To be done >> Skip pictures; extract every line from the one with "What Blender Python" through the one with "RED = (1, .066, .056);", exactly as written.

Record extracts >>
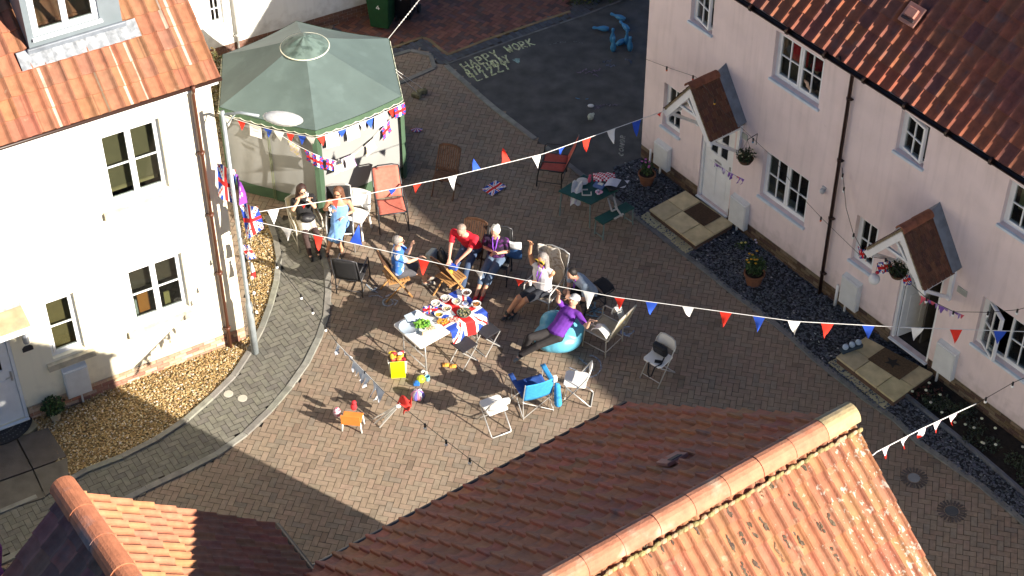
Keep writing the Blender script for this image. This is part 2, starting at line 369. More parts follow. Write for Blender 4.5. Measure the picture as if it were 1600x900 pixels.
def slope(o, ux, us, W, L, tw, cl, amp, colfn, seed=1, step=.026, nseg=6, skip=None, prof='pan', name='tiles', mat=None, parent=None, segcol=None):
    rnd=random.Random(seed); o=V3(o); ux=V3(ux).normalized(); us=V3(us).normalized(); n=ux.cross(us); 
    if n.z<0: n=-n
    nc=int(W/tw+.5); nr=int(L/cl+.999); b=B()
    for j in range(nr):
        v0=j*cl; v1=min(L,(j+1)*cl+.0)
        for i in range(nc):
            if skip and skip(i*tw,v0): continue
            jo=rnd.uniform(-.006,.006); jh=rnd.uniform(0,.006); cc=colfn(i,j,rnd); vs=[]
            RP=((0,-.55),(.2,-.9),(.5,-.8),(.72,.1),(.86,.9),(.95,1),(1.0,.8),(1.003,-.75)) if prof=='roll' else None
            for k in range(len(RP) if RP else nseg+1):
                s=RP[k][0] if RP else k/nseg
                if RP: h=amp*RP[k][1]
                elif prof=='pan': h=amp*(cos(2*pi*s))+ (amp*.25*cos(4*pi*s))
                else: h=amp*(abs(cos(pi*s))**.7*2-1)
                x=(i+s)*tw
                p=o+ux*x
                vs += [p+us*(v0+jo-.02)+n*(h+step+jh), p+us*v1+n*(h), p+us*(v0+jo-.02)+n*(h-.004)]
            fs=[]; ns_=len(RP)-1 if RP else nseg
            for k in range(ns_):
                a=k*3; fs += [(a,a+3,a+4,a+1),(a,a+2,a+5,a+3)]
            fs += [(0,1,2),(ns_*3,ns_*3+2,ns_*3+1)]
            n0=len(b.c); b.add(vs,fs,cc)
            if segcol:
                for k in range(ns_):
                    sc2=segcol(i,j,k,cc)
                    if sc2: b.c[n0+2*k]=sc2
    return b.obj(name,mat,parent)
def tilemat(key,rough=.8,lich=(.5,.48,.42),ls=5,llo=.62,lhi=.7,dirt=(.05,.04,.04),dlo=.6,dhi=.75,bump=.5,noise=.18):
    if key in _mc: return _mc[key]
    m=M(key,rough=rough,attr=True,noise=noise,scale=8,bump=bump,bscale=45,c2=lich,c2s=ls,c2lo=llo,c2hi=lhi)
    t=m.node_tree; bs=t.nodes['Principled BSDF']; src=bs.inputs['Base Color'].links[0].from_socket
    n=t.nodes.new('ShaderNodeTexNoise'); n.inputs['Scale'].default_value=2.3; n.inputs['Detail'].default_value=7; n.inputs['Roughness'].default_value=.7
    tc=t.nodes.new('ShaderNodeTexCoord'); t.links.new(tc.outputs['Object'],n.inputs[0])
    mr=t.nodes.new('ShaderNodeMapRange'); mr.inputs[1].default_value=dlo; mr.inputs[2].default_value=dhi; mr.inputs[4].default_value=.75; t.links.new(n.outputs[0],mr.inputs[0])
    mx=t.nodes.new('ShaderNodeMix'); mx.data_type='RGBA'; t.links.new(mr.outputs[0],mx.inputs[0]); t.links.new(src,mx.inputs[6]); mx.inputs[7].default_value=(*dirt,1); t.links.new(mx.outputs[2],bs.inputs['Base Color'])
    return m
def ridge_tiles(b, p0, p1, r=.13, L=.45, cols=None, rnd=random, down=(0,0,-1)):
    p0=V3(p0);p1=V3(p1);d=(p1-p0);n=max(1,int(d.length/L+.5)); d.normalize(); sd=d.cross(V3((0,0,1))).normalized(); up=sd.cross(d)
    for i in range(n):
        a=p0+d*(i*L+.006); e=p0+d*((i+1)*L+.014); ra=r*1.0; rb=r*.95; vs=[]
        cc=cols(i) if cols else jit((.45,.17,.09),.15); K=10
        off=up*rnd.uniform(-.004,.004)
        for q,rr in ((a,rb),(e,ra),(e,ra-.02),(a,rb-.02)):
            for k in range(K+1):
                t=pi*k/K; vs.append(q+off+sd*cos(t)*rr+up*sin(t)*rr)
        fs=[]
        for g_ in range(3):
            for k in range(K): fs.append((g_*(K+1)+k,g_*(K+1)+k+1,(g_+1)*(K+1)+k+1,(g_+1)*(K+1)+k))
        b.add(vs,fs,cc)
def brickwall(b, x0,x1,z0,z1,y,th=.0,cols=((.28,.16,.11),(.33,.22,.15),(.22,.11,.08)),holes=()):
    j=0; z=z0
    while z<z1-.01:
        x=x0-(.11 if j%2 else 0)
        while x<x1:
            a=max(x,x0); c=min(x+.215,x1); 
            if c-a>.03 and not any(h[0]<(a+c)/2<h[1] for h in holes): b.boxe(a,c,y,y+.012,z,min(z+.065,z1),jit(random.choice(cols),.15))
            x+=.225
        z+=.075; j+=1
mRenderPink=M('pink_render',(.78,.66,.655),.92,noise=.05,scale=2.2,bump=.35,bscale=70,c2=(.71,.60,.59),c2s=1.3,c2lo=.55,c2hi=.8)
mRenderCream=M('cream_render',(.88,.82,.64),.92,noise=.015,scale=2,bump=.3,bscale=60)
mRenderWhite=M('white_render',(.80,.80,.78),.92,noise=.04,scale=2,bump=.3,bscale=60)
def walldirt(m, amt=.10, base=(.30,.26,.22)):
    t=m.node_tree; N=t.nodes.new; L=t.links.new; bs=t.nodes['Principled BSDF']; src=bs.inputs['Base Color'].links[0].from_socket
    tc_=N('ShaderNodeTexCoord'); mp=N('ShaderNodeMapping'); mp.inputs['Scale'].default_value=(5,5,.45); L(tc_.outputs['Object'],mp.inputs[0])
    n=N('ShaderNodeTexNoise'); n.inputs['Scale'].default_value=1.6; n.inputs['Detail'].default_value=6; L(mp.outputs[0],n.inputs[0])
    mr=N('ShaderNodeMapRange'); mr.inputs[1].default_value=.5; mr.inputs[2].default_value=.75; mr.inputs[3].default_value=1; mr.inputs[4].default_value=1-amt; L(n.outputs[0],mr.inputs[0])
    sc_=N('ShaderNodeVectorMath'); sc_.operation='SCALE'; L(src,sc_.inputs[0]); L(mr.outputs[0],sc_.inputs[3])
    n2=N('ShaderNodeTexNoise'); n2.inputs['Scale'].default_value=5; n2.inputs['Detail'].default_value=6; L(tc_.outputs['Object'],n2.inputs[0])
    sp=N('ShaderNodeSeparateXYZ'); L(tc_.outputs['Object'],sp.inputs[0]); m1=N('ShaderNodeMapRange'); m1.inputs[1].default_value=.32; m1.inputs[2].default_value=.85; m1.inputs[3].default_value=.28; m1.inputs[4].default_value=-.12; L(sp.outputs[2],m1.inputs[0])
    ad=N('ShaderNodeMath'); L(n2.outputs[0],ad.inputs[0]); L(m1.outputs[0],ad.inputs[1]); m2=N('ShaderNodeMapRange'); m2.inputs[1].default_value=.55; m2.inputs[2].default_value=.85; m2.inputs[4].default_value=.35; L(ad.outputs[0],m2.inputs[0])
    mx=N('ShaderNodeMix'); mx.data_type='RGBA'; L(m2.outputs[0],mx.inputs[0]); L(sc_.outputs[0],mx.inputs[6]); mx.inputs[7].default_value=(*base,1); L(mx.outputs[2],bs.inputs['Base Color'])
walldirt(mRenderPink,.11,(.36,.29,.26)); walldirt(mRenderCream,.06,(.45,.40,.30)); walldirt(mRenderWhite,.08)
mMortar=M('mortar',(.30,.26,.21),.95,noise=.2)
mBrickW=M('house_brick',rough=.9,attr=True,noise=.15,scale=20,bump=.4)
mDark=M('room_dark',(.05,.045,.04),.9)
mSoffit=M('white_paint_soffit',(.72,.73,.73),.5)
mLead=M('lead_flashing',(.16,.18,.21),.5,metal=.1,noise=.25,scale=6,bump=.2)
mLeadBright=M('lead_weathered',(.36,.38,.40),.4,metal=.4,noise=.35,scale=9,bump=.5,bscale=20,c2=(.65,.66,.66),c2s=6)
mSill=M('stone_sill',(.50,.45,.34),.9,noise=.2,scale=9)
T40=math.tan(rad(40)); C40=cos(rad(40)); S40=sin(rad(40))
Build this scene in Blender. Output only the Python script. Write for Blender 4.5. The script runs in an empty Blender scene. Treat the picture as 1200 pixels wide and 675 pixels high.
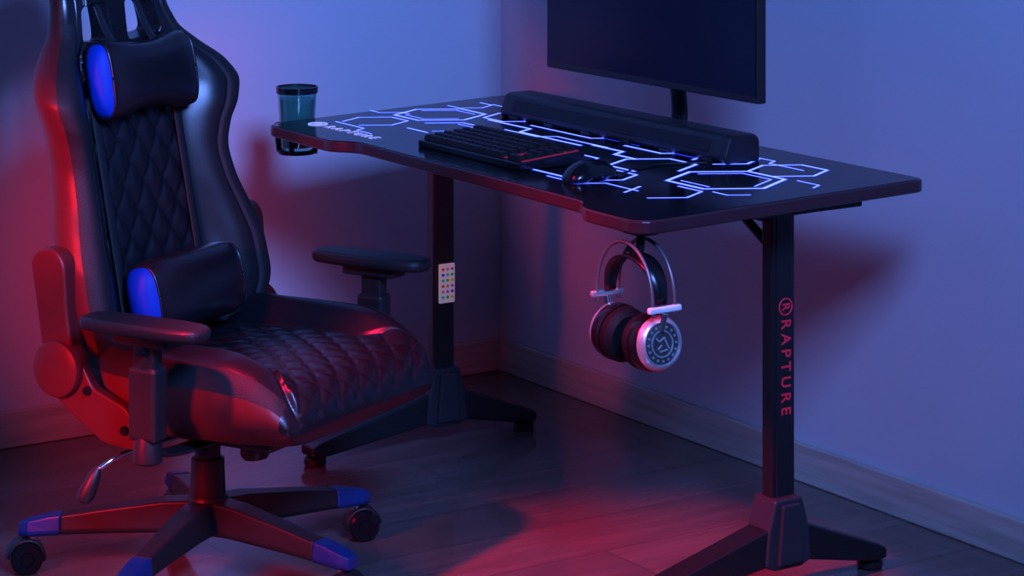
import bpy, bmesh, math, random
import numpy as np
from mathutils import Vector, Matrix, Euler
random.seed(7)
scene = bpy.context.scene
scene.view_settings.view_transform = 'Standard'
COL = scene.collection
pi = math.pi

# ------------------------------------------------------------ materials
def mat(name, color, rough=0.5, metal=0.0, spec=0.5, bump=None, emit=None, estr=0.0, coat=0.0, trans=0.0, alpha=1.0, var=None):
    m = bpy.data.materials.new(name); m.use_nodes = True
    nt = m.node_tree; b = nt.nodes['Principled BSDF']
    b.inputs['Base Color'].default_value = (*color, 1)
    b.inputs['Roughness'].default_value = rough
    b.inputs['Metallic'].default_value = metal
    b.inputs['Specular IOR Level'].default_value = spec
    b.inputs['Coat Weight'].default_value = coat
    b.inputs['Transmission Weight'].default_value = trans
    if emit:
        b.inputs['Emission Color'].default_value = (*emit, 1)
        b.inputs['Emission Strength'].default_value = estr
    tc = nt.nodes.new('ShaderNodeTexCoord')
    n = nt.nodes.new('ShaderNodeTexNoise')
    nt.links.new(tc.outputs['Object'], n.inputs['Vector'])
    n.inputs['Scale'].default_value = var[0] if var else 40
    n.inputs['Detail'].default_value = 4
    mx = nt.nodes.new('ShaderNodeMix'); mx.data_type = 'RGBA'
    v = var[1] if var else 0.1
    mx.inputs[6].default_value = (*[c*(1-v) for c in color], 1)
    mx.inputs[7].default_value = (*[min(1, c*(1+v)) for c in color], 1)
    nt.links.new(n.outputs['Fac'], mx.inputs[0])
    nt.links.new(mx.outputs[2], b.inputs['Base Color'])
    if bump:
        n2 = nt.nodes.new('ShaderNodeTexNoise')
        n2.inputs['Scale'].default_value = bump[0]
        n2.inputs['Detail'].default_value = 3
        nt.links.new(tc.outputs['Object'], n2.inputs['Vector'])
        bp = nt.nodes.new('ShaderNodeBump')
        bp.inputs['Strength'].default_value = bump[1]
        bp.inputs['Distance'].default_value = bump[2] if len(bump) > 2 else 0.001
        nt.links.new(n2.outputs['Fac'], bp.inputs['Height'])
        nt.links.new(bp.outputs['Normal'], b.inputs['Normal'])
    return m

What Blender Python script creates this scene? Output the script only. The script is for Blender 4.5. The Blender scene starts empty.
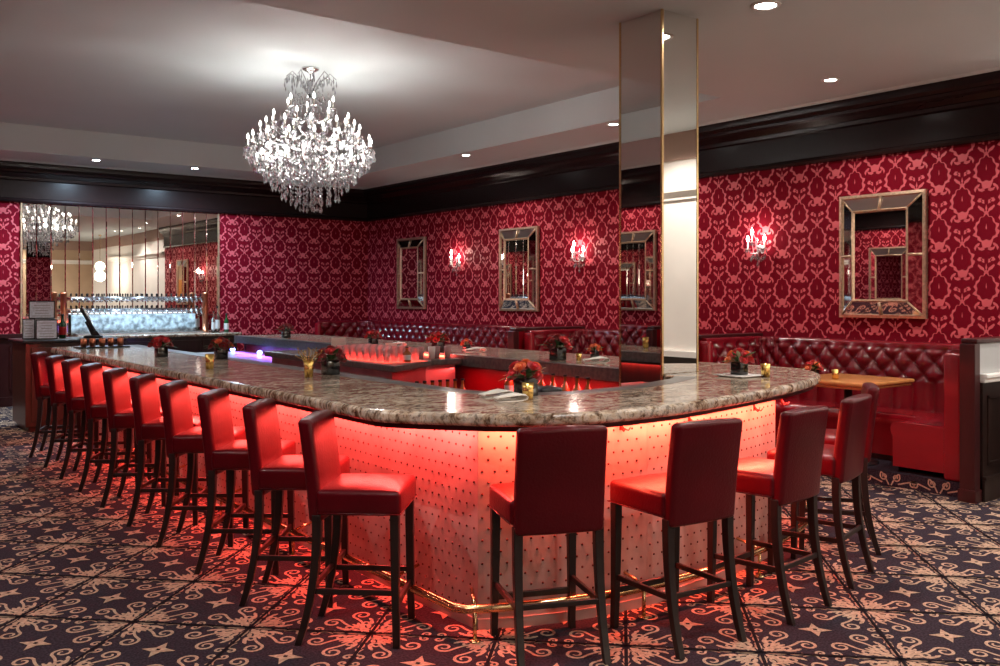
import bpy, bmesh, math, random
from math import sin, cos, pi, sqrt, atan2, radians, exp, floor as ffloor
from mathutils import Vector, Matrix
random.seed(7)
SC = bpy.context.scene
COL = SC.collection
# ------------------------------------------------------------------ camera
YAW = math.atan(710 / 925.0)
cam_d = bpy.data.cameras.new('camera'); cam = bpy.data.objects.new('camera', cam_d); COL.objects.link(cam)
cam.location = (0, 0, 1.6); cam.rotation_euler = (pi / 2, 0, -YAW)
cam_d.sensor_width = 36; cam_d.lens = 36 * .925; cam_d.shift_y = -.036; cam_d.clip_start = .05
SC.camera = cam
# ------------------------------------------------------------------ view, world
SC.view_settings.view_transform = 'Standard'; SC.view_settings.look = 'None'
SC.view_settings.gamma = 1; SC.view_settings.use_curve_mapping = False
SC.view_settings.exposure = 0.95
W = bpy.data.worlds.new('world'); SC.world = W; W.use_nodes = True
W.node_tree.nodes['Background'].inputs[0].default_value = (.9, .85, .85, 1)
W.node_tree.nodes['Background'].inputs[1].default_value = .05
SC.cycles.max_bounces = 8; SC.cycles.diffuse_bounces = 4; SC.cycles.glossy_bounces = 6
SC.cycles.transmission_bounces = 6; SC.cycles.transparent_max_bounces = 8
SC.cycles.sample_clamp_indirect = 4; SC.cycles.caustics_reflective = False; SC.cycles.caustics_refractive = False
SC.cycles.use_denoising = True; SC.cycles.blur_glossy = 1.0
# light strengths (watts)
L_LED = 95.0; L_DOWN = 60.0; L_DOWN_BLUE = 210.0; L_DOWN_NEAR = 60.0; L_CHAND = 5.0; L_SCONCE = 4.0; L_FILL = 22.0
RED = (1, .066, .056); AMBERRED = (1, .085, .045)

def light(kind, name, loc, power, color=(1, 1, 1), rot=None, direction=None, size=.05, size_y=None, spot=None, blend=.5):
    d = bpy.data.lights.new(name, kind); d.energy = power; d.color = color
    if kind == 'AREA':
        d.shape = 'RECTANGLE'; d.size = size; d.size_y = size_y or size
    else:
        d.shadow_soft_size = size
    if kind == 'SPOT':
        d.spot_size = spot; d.spot_blend = blend
    o = bpy.data.objects.new(name, d); COL.objects.link(o); o.location = loc
    if direction is not None:
        o.rotation_euler = Vector(direction).to_track_quat('-Z', 'Y').to_euler()
    if rot is not None: o.rotation_euler = rot
    return o

ZC = 3.58; ZT = 3.95          # soffit and tray ceiling heights
XR = 8.5; XL = -.9; YB = 15.1; YN = -5.0; YD = 3.45
# large area strips under the counter overhang (the bar's LED tape): segments (x0,y0,x1,y1)
BASE = [(2.63, 10.6), (2.63, 3.6), (2.80, 3.51), (3.05, 3.42), (3.3, 3.365), (3.53, 3.345), (3.8, 3.35), (4.1, 3.38), (4.5, 3.455), (4.9, 3.55),
        (5.25, 3.90), (5.46, 4.25), (5.56, 4.7), (5.60, 12.28)]
def led_area(x0, y0, x1, y1, z, power_per_m, name='led_tape_light', col=RED, tilt=(0, 0), w=.025):
    L = math.hypot(x1 - x0, y1 - y0)
    o = light('AREA', name, ((x0 + x1) / 2, (y0 + y1) / 2, z), power_per_m * L, col, size=L, size_y=w)
    ang = atan2(y1 - y0, x1 - x0)
    xa = Vector((cos(ang), sin(ang), 0)); za = Vector((-tilt[0], -tilt[1], 1)).normalized()
    ya = za.cross(xa).normalized(); xa = ya.cross(za)
    o.rotation_euler = Matrix((xa, ya, za)).transposed().to_euler()
    return o
for i in range(len(BASE) - 1):
    (x0, y0), (x1, y1) = BASE[i], BASE[i + 1]
    L = math.hypot(x1 - x0, y1 - y0); nx, ny = (y1 - y0) / L, -(x1 - x0) / L     # outward normal
    if i == 0: nx, ny = -1, 0
    elif nx * 0 + ny > 0 and i < 11: nx, ny = -nx, -ny
    if i >= 11: nx, ny = 1, 0
    d = .07
    led_area(x0 + nx * d, y0 + ny * d, x1 + nx * d, y1 + ny * d, .975, L_LED / 6.0 * (.85 if i == 0 else 1 if i < 9 else .35), col=RED if i == 0 or i > 8 else AMBERRED, tilt=(0, 0))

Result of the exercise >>
What Blender Python script creates this scene? Output the script only. The script is for Blender 4.5. The Blender scene starts empty.
import bpy, bmesh, math, random
from math import sin, cos, pi, sqrt, atan2, radians, exp, floor as ffloor
from mathutils import Vector, Matrix
random.seed(7)
SC = bpy.context.scene
COL = SC.collection
# ------------------------------------------------------------------ camera
YAW = math.atan(710 / 925.0)
cam_d = bpy.data.cameras.new('camera'); cam = bpy.data.objects.new('camera', cam_d); COL.objects.link(cam)
cam.location = (0, 0, 1.6); cam.rotation_euler = (pi / 2, 0, -YAW)
cam_d.sensor_width = 36; cam_d.lens = 36 * .925; cam_d.shift_y = -.036; cam_d.clip_start = .05
SC.camera = cam
# ------------------------------------------------------------------ view, world
SC.view_settings.view_transform = 'Standard'; SC.view_settings.look = 'None'
SC.view_settings.gamma = 1; SC.view_settings.use_curve_mapping = False
SC.view_settings.exposure = 0.95
W = bpy.data.worlds.new('world'); SC.world = W; W.use_nodes = True
W.node_tree.nodes['Background'].inputs[0].default_value = (.9, .85, .85, 1)
W.node_tree.nodes['Background'].inputs[1].default_value = .05
SC.cycles.max_bounces = 8; SC.cycles.diffuse_bounces = 4; SC.cycles.glossy_bounces = 6
SC.cycles.transmission_bounces = 6; SC.cycles.transparent_max_bounces = 8
SC.cycles.sample_clamp_indirect = 4; SC.cycles.caustics_reflective = False; SC.cycles.caustics_refractive = False
SC.cycles.use_denoising = True; SC.cycles.blur_glossy = 1.0
# light strengths (watts)
L_LED = 95.0; L_DOWN = 60.0; L_DOWN_BLUE = 210.0; L_DOWN_NEAR = 60.0; L_CHAND = 5.0; L_SCONCE = 4.0; L_FILL = 22.0
RED = (1, .066, .056); AMBERRED = (1, .085, .045)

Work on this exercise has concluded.